The request for proposals was posted to a government contracting site Tuesday and is seeking architects, engineers and urban planners to help design renovations and expansions that would maximize the use of the embassy grounds. A master plan, worth about $100,000, is expected to be delivered within a year of the contract being awarded.

“As one of the [Government of Canada’s] priority relationships, it is anticipated that the Beijing Mission will continue to see program growth in the short to medium term,” the documents say.

It’s a bullish vision for an embassy that has become emblematic of Canada’s fits-and-starts relationship with China. The embassy has grown, taken on new staff and added new programs, even as successive governments have grappled with Beijing’s abhorrent human-rights record.

New buildings were erected as part of initiatives to attract trade, investors and skilled immigrants, but they have become “overcrowded” over the past two decades, the solicitation documents say. A master plan for the embassy was drawn up in 2011 but never implemented.
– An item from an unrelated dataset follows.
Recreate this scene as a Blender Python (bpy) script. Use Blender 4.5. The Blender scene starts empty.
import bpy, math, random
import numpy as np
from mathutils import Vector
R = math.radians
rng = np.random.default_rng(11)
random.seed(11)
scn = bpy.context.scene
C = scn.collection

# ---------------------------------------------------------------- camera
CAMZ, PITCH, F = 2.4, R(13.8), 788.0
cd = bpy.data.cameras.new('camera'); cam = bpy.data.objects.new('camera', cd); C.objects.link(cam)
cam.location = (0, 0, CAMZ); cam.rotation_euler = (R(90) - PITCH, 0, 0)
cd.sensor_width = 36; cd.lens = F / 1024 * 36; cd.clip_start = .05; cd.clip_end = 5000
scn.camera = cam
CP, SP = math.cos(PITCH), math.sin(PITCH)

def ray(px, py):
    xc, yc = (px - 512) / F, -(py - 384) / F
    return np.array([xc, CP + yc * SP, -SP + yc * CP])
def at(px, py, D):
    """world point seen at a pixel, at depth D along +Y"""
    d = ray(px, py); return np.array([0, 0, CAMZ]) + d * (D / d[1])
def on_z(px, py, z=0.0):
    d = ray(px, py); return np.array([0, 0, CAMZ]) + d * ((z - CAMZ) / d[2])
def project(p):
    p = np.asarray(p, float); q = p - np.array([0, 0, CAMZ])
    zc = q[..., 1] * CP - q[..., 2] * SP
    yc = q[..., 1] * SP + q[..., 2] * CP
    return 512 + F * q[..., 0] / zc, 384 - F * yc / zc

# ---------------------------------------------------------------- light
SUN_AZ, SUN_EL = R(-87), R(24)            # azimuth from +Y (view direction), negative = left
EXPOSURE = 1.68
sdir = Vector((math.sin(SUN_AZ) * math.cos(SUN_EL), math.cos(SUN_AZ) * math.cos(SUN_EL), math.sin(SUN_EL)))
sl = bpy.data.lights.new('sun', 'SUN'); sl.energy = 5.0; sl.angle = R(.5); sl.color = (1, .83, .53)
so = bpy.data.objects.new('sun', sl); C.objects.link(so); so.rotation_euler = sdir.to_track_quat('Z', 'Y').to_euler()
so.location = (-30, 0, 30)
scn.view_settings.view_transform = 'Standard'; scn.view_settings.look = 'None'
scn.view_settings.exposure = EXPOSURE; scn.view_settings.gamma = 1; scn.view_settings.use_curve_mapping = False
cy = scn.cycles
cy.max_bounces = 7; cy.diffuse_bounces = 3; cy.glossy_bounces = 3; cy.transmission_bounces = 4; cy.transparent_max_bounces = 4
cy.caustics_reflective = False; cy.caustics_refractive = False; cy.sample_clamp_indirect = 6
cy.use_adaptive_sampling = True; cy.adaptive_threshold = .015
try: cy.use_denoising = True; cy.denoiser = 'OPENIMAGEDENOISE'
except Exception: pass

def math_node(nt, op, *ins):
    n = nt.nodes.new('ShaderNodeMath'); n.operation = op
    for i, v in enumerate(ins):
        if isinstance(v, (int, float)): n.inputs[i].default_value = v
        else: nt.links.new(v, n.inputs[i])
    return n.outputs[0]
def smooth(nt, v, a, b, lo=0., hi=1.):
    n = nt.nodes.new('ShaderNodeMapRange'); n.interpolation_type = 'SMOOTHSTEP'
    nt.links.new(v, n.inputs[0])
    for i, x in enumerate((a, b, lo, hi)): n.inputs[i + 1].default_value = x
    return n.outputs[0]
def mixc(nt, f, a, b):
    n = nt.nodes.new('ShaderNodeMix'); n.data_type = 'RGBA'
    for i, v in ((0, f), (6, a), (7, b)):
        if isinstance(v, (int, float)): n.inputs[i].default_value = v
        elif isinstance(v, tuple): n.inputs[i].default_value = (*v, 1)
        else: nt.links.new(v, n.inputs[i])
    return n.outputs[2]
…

The new expansion plans come as Ottawa appears paralyzed in its approach to President Xi Jinping’s government. A free-trade agreement and an extradition treaty have notionally been put on ice after a diplomatic row over the arrest of Huawei executive Meng Wanzhou at the behest of Washington. Since then, Ottawa has been trying, without success, to free Canadians Michael Kovrig and Michael Spavor, who were apparently detained in retaliation.